Nancy Boutilier may have begun her Anacapa Fellow month as Writer-in-Residence, but that surely wasn’t all she was, or for very long. In a matter of hours after alighting in early January, Ms. Boutilier had settled into Life @ Thach just about everywhere it plays out on campus, her embrace of the Thacher community energetic and total. Jam sessions with the improv group (she’s a guitarist, singer, and songwriter), hoops in the gym (she’s a player and a coach) and polar pool dips, open mic with the Literary Society, kitchen counter yammering with Open House regulars or any-old-mealtime conversation with students or faculty or both, shadowing a senior mucking a stall, loping into the hills on yet another new friend—
she saw, hungry-eyed,
every day of her stay
as the dropping of a bucket
deep, deep
into the well of this place,
where waters black
and hardly burbling far below
are clear as light on closer sight,
sustaining all who draw and drink.
(You see what she got us doing?!?)
During much of her time here, Ms. Boutilier—on a winter break from Oberlin College, where she is a Visiting Instructor in Rhetoric and Composition—was words-working and reaching out, over and over again, as a writer and a teacher. All month long, she sought and was sought by all levels of students, many teachers, both in and out of the English Department, in formal class and seminar settings and in less structured venues. She read her poems and answered questions about them. In workshops, she offered advice and encouragement (“If we don’t write it, it may disappear!” and “Where’s the tension—the things moving against each other?”), probed for our favorite words (melancholia, platypus ,myriad, octopus, pterodactyl, onomatopoeia, quotidian, zoom, soliloquy xenon, gobbledygook, bourgeois, linen ambidextrous, infinity, tabernacle), inviting us to fling them out. (“Great! Having favorite words, of course, predisposes you to be a writer.”) Which of what we’d shouted, if put to paper, would boomerang, which would hit some distant unseen target? She asked us to commit to all of them and just see.

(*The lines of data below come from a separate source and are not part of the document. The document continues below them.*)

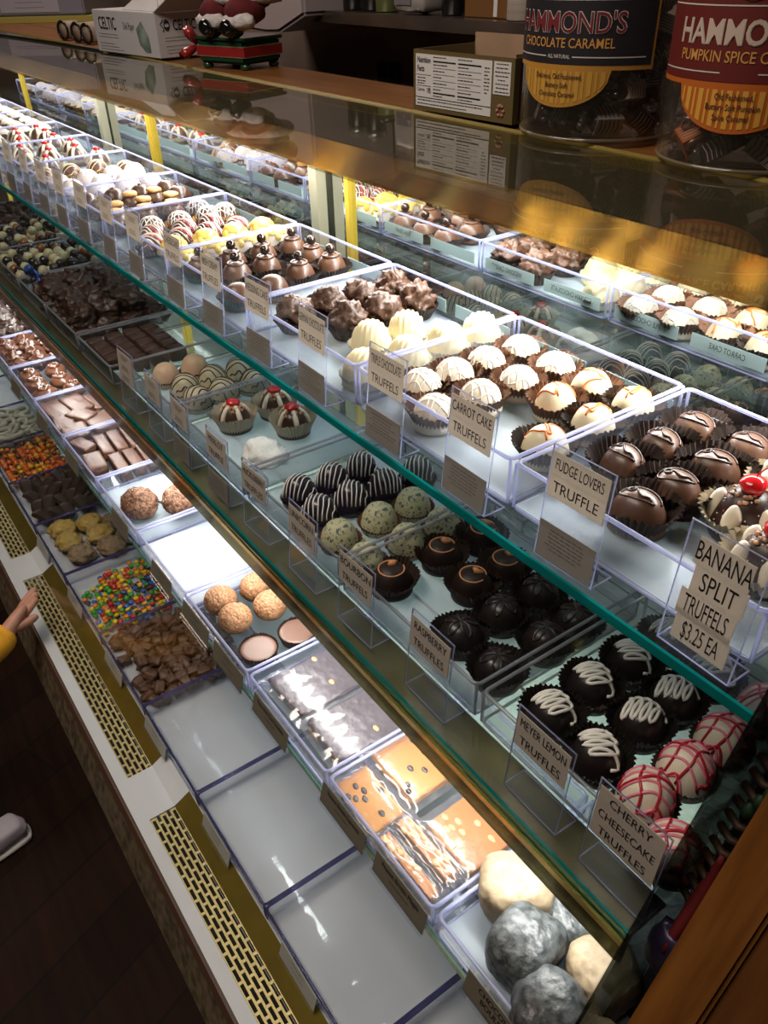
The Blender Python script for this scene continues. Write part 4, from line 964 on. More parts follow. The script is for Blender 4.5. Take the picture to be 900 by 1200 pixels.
for i in range(24):
    o = link('ridged_chip', rch, None, (-1.925 + .050*(i % 4) + rnd.uniform(-.008, .008), .222 + .029*(i // 4) + rnd.uniform(-.004, .004), DF + .004 + (.008 if i % 3 == 0 else 0)), (0, 0, rnd.uniform(-.9, .5)))
    tag(o, 'dark chocolate ridged chip in the ridged chip tray', 'candy', 'dark ridged chips')
rg_ = MB().tube([(.0215*math.cos(t), .0170*math.sin(t), 0) for t in [2*PI*i/22 for i in range(22)]], .0068, 8, closed=True).mesh('whitering', pm('ring_white', (.42, .42, .33), rough=.4, var=.06, scale=30))
for i in range(40):
    o = link('white_ring', rg_, None, (-2.400 + .042*(i % 5) + rnd.uniform(-.006, .006), .218 + .030*((i // 5) % 5) + rnd.uniform(-.004, .004), DF + .0082 + (.013 if i > 24 else 0)), (rnd.uniform(-.5, .2), rnd.uniform(-.2, .2), rnd.uniform(0, 3)))
    tag(o, 'white coated ring in the ring tray left of the orange candies', 'candy', 'white coated rings')

# ------------------------------------------------------------------ on top of the counter
CT = 1.350
def flat_text(o, parent, s, size, x, z, y, m, xs=1., align='CENTER', bold=0., name='lettering'):
    return link(name, raw(face_front(text_mb(s, size, xs, align, bold), x, y, z, 0), 'txt', m), parent)
# carton with food facts panel
nb = thing('cardboard_box', 'open brown carton with white nutrition facts panel on the counter', 'box', (-1.067, .806, CT + .0045), .05)
w, d, h, t = .204, .125, .078, .003
olive = pm('box_olive', (.13, .095, .035), rough=.45); kraft = pm('kraft_board', (.36, .23, .14), rough=.7, var=.1, scale=20)
bx = MB().box(0, w, 0, t, 0, h).box(0, w, d - t, d, 0, h).box(0, t, t, d - t, 0, h).box(w - t, w, t, d - t, 0, h).box(t, w - t, t, d - t, 0, t)
link('carton', bx.mesh('carton', olive), nb)
link('inside_flaps', MB().box(t + .0003, w - t - .0003, d - t - .0026, d - t - .0003, t, h + .014).box(w*.55, w - t - .001, d - t - .0060, d - t - .0030, h - .02, h + .012).box(w - t - .0024, w - t - .0003, t + .001, d - t - .003, t, h + .004).mesh('flaps', kraft), nb)
link('side_print', MB().box(w + .0002, w + .0006, d*.08, d*.92, .004, h - .004).mesh('sideprint', pm('maroon_print', (.06, .010, .012), rough=.5)), nb)
wp = link('facts_panel', MB().box(.006, w*.80, -.0008, -.0001, .006, h - .005).mesh('panel', pm('panel_white', (.70, .68, .66), rough=.6)), nb); wp['label'] = 'white nutrition facts panel'
wp2 = link('address_panel', MB().box(w*.815, w - .006, -.0008, -.0001, h*.44, h - .005).mesh('panel2', MAT['panel_white']), nb)
fx = MB()
for i, z in enumerate((h*.875, h*.30)): pass
def rule(x0, x1, z, th): fx.add([(x0, -.0012, z - th/2), (x1, -.0012, z - th/2), (x1, -.0012, z + th/2), (x0, -.0012, z + th/2)], [(0, 1, 2, 3)])
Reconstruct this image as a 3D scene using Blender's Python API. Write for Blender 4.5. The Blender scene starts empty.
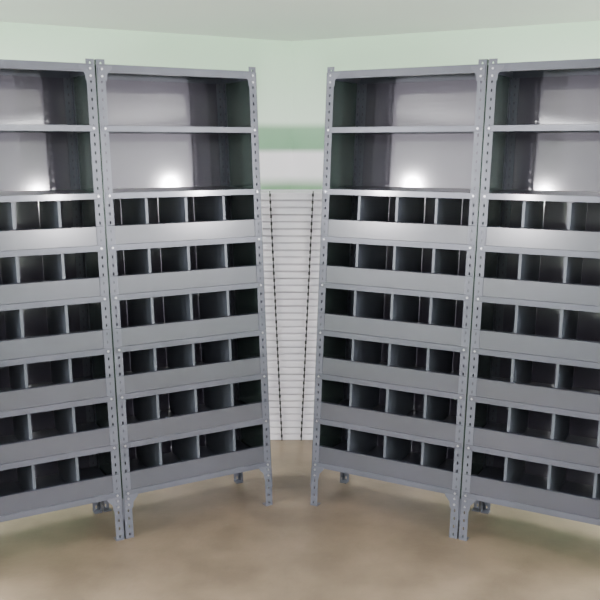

During her quiet time in the Anacapa House, Ms. Boutilier was working on her own poetry and on a novel.
“I am not a writer,” Ms. Boutilier said by way of introduction at her first Assembly, “until I sit down and write. But I don’t want to be. I want to do! I hope you will join me in living in action verbs this month.” Many in our community jumped into that action, and became more confident, more prolific out of the leap. Hands clapping for many, many minutes at the end of her farewell to us was the final do-ing—and a send-off in keeping with that original exhortation.
Ms. Boutilier is the author of two collections of poems, According to her Contours (1992) and On the Eighth Day Adam Slept Alone: New Poems (2000); her work is also present in several anthologies.